Friday, August 15, 2008

Prequel

If you have read many of the works of C.S. Lewis, you might know that he believed one of the reasons for our existence on earth was to become more like Jesus, more real. We are to become what we were initially created for. To do this, we have to essentially grow souls that can handle proximity to a holy God. Soul-Building is also one facet of the Christian response to the problem of evil. In itself, Soul-Building is an unsatisfactory answer to the question "how can evil exist in the same reality as an all-powerful and all-benevolent God?" However, the idea that as human beings we are allowed to expose ourselves to the horror of sin and its effects in order that we might overcome it in eternity appeals to my intuition.

In Lewis' The Great Divorce he describes people becoming less and less able to inhabit the very physical and real place of heaven. We see their transformation in an instant, but the truth is that their souls were shaped over a lifetime of decision making. I've been searching my own soul lately and come up with a few sad observations. In general, I waste my time. I manage to get done the things that need getting done, but in a rushed and often haphazard way. Instead of focusing on excellence in work I find myself distracted by games, hobbies, news and anything else that seems more interesting than the task at hand. Worse than this realization is the fact that it doesn't destroy me. I am a campus minister by vocation, meaning my full-time job is doing ministry with college students. Every moment is important and I find ways to let them slip away. Knowing that I'm using my time poorly and not chasing after God ought to hurt me, but mostly I feel a vague sense of guilt. Lastly, (not that this is the last of my flaws, but it is the last one I will highlight for the purposes of this post) I'm the most selfish person I know. Not only do I rarely think of others, I rarely think of thinking of others. I can occasionally be romantic or courteous with my wife, but in general I find the solar system has rearranged itself around wherever I happen to be at the moment. Disgusting. So after spending a few months in a spiritual funk, awakening to the fact that I am lazy, apathetic and selfish and realizing that I don't want to repent, I've decided that I want to want to repent. I want to build a better soul. Theologically, I know that the REAL transaction will be God using the Holy Spirit to build a sturdy soul inside of me. I also know however, that my decisions play a huge role in the process; to the point that (I believe, for now anyways) I have the power do derail the entire thing, an option I don't want to consider.
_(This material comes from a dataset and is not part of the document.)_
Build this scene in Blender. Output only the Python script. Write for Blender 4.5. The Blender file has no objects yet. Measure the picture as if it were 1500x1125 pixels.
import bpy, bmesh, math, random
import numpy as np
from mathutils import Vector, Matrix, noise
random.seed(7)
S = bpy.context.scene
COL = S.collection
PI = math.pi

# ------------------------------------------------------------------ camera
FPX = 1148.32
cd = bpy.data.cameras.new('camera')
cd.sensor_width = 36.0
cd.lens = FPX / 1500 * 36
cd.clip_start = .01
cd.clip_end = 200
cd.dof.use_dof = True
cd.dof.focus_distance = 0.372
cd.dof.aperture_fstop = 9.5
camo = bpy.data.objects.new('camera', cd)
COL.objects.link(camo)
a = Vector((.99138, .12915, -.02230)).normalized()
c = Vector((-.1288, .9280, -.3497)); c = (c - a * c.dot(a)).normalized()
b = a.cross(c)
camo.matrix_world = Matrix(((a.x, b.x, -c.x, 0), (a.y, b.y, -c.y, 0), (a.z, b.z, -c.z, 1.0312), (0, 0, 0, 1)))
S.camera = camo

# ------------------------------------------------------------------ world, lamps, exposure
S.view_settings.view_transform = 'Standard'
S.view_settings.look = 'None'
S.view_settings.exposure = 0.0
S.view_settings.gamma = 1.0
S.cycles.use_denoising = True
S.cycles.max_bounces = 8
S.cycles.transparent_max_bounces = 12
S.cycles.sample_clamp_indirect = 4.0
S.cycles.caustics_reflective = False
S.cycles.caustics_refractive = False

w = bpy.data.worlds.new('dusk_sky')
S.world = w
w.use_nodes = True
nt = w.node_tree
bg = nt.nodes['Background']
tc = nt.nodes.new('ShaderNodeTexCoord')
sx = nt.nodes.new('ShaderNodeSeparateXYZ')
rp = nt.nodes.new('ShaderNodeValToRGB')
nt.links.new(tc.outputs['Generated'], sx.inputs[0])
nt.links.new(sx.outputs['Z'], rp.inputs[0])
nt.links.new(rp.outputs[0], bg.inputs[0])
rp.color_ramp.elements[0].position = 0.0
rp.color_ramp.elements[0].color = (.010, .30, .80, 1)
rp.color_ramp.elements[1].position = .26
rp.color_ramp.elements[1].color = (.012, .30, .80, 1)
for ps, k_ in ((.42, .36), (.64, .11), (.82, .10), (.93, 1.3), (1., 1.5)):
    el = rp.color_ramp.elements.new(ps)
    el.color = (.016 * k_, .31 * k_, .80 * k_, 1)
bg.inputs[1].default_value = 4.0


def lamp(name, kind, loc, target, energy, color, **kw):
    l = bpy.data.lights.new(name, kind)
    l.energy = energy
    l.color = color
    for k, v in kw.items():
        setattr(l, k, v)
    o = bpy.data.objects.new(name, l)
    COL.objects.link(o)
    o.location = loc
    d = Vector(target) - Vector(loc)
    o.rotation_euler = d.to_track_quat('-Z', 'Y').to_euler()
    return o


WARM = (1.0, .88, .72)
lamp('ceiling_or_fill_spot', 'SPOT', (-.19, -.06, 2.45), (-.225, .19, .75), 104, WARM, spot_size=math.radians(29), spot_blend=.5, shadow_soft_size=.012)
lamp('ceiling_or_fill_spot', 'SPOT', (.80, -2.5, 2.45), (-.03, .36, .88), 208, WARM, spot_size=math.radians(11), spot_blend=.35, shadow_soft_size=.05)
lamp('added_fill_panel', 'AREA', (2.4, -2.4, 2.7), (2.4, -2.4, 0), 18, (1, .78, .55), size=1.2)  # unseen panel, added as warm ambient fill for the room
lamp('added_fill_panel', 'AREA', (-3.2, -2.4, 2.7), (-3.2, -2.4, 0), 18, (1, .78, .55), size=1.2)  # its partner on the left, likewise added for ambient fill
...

To that end, I'm going to try to learn how to build a soul (or at least, how to invite God to build a soul inside of me). A short disclaimer: I know that I already have a soul, I'm not under the impression that my body is a hollow shell and I need to fill it with spirit. What I mean by building a soul is letting myself be transformed from a person who is rebellious into a person who desires the things of God without prompting. So, every time I find something helpful (or hurtful) in this process, I'll try to make a post. I hope first and foremost that this helps me, and if it does, there is a great chance it might help others as well.